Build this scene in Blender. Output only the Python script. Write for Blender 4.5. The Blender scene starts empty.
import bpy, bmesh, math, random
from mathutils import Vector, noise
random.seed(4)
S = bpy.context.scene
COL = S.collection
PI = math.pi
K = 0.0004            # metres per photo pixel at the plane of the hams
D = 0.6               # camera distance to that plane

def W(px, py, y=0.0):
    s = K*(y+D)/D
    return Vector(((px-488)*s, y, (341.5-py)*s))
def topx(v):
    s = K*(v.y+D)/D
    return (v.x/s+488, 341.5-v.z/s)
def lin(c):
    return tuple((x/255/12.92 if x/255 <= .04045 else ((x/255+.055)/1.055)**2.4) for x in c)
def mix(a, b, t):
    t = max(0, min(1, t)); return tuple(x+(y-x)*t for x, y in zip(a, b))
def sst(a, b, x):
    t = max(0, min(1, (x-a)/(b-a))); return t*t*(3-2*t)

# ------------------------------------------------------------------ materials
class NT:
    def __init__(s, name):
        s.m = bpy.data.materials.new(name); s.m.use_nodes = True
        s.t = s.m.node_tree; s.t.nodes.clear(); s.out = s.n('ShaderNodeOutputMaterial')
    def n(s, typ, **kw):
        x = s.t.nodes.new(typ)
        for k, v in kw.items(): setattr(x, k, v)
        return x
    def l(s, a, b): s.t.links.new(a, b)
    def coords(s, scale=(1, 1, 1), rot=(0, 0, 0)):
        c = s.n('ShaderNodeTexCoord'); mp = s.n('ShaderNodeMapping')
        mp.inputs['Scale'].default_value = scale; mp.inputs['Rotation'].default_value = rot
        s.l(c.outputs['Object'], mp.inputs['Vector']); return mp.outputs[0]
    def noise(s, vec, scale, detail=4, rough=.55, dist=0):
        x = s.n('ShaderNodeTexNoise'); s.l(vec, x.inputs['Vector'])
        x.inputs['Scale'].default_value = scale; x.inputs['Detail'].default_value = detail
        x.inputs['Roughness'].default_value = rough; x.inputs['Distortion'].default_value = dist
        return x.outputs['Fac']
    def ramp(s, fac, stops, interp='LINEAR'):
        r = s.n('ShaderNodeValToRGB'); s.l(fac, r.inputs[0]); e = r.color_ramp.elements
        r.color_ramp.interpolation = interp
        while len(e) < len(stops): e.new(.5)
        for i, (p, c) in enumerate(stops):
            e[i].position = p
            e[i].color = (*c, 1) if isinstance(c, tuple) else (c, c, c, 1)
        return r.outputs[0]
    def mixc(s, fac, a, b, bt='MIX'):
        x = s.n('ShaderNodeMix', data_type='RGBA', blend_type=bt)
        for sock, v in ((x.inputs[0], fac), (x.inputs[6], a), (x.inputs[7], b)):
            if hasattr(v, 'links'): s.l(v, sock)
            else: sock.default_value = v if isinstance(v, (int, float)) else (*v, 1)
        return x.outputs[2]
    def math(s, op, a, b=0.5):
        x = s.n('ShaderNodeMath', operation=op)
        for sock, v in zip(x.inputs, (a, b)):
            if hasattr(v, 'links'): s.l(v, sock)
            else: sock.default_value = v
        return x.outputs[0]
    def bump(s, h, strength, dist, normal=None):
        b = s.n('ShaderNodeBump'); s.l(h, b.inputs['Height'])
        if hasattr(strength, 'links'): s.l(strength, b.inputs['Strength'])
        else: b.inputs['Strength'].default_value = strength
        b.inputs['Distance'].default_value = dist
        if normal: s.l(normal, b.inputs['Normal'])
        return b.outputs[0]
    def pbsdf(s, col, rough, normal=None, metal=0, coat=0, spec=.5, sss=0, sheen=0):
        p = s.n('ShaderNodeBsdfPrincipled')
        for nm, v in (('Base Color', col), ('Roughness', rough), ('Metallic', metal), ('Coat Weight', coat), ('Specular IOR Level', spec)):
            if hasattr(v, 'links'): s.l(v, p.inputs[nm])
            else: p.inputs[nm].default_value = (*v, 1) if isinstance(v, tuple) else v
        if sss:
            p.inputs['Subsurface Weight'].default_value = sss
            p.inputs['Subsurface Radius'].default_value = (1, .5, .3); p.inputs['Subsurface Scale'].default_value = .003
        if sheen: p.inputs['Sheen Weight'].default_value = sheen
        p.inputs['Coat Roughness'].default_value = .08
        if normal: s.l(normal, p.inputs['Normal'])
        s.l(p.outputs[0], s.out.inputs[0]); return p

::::

Short problem: Check every line of the material for the string "scene" and give the number of lines that have it, without anything else.

Answer for the task: 2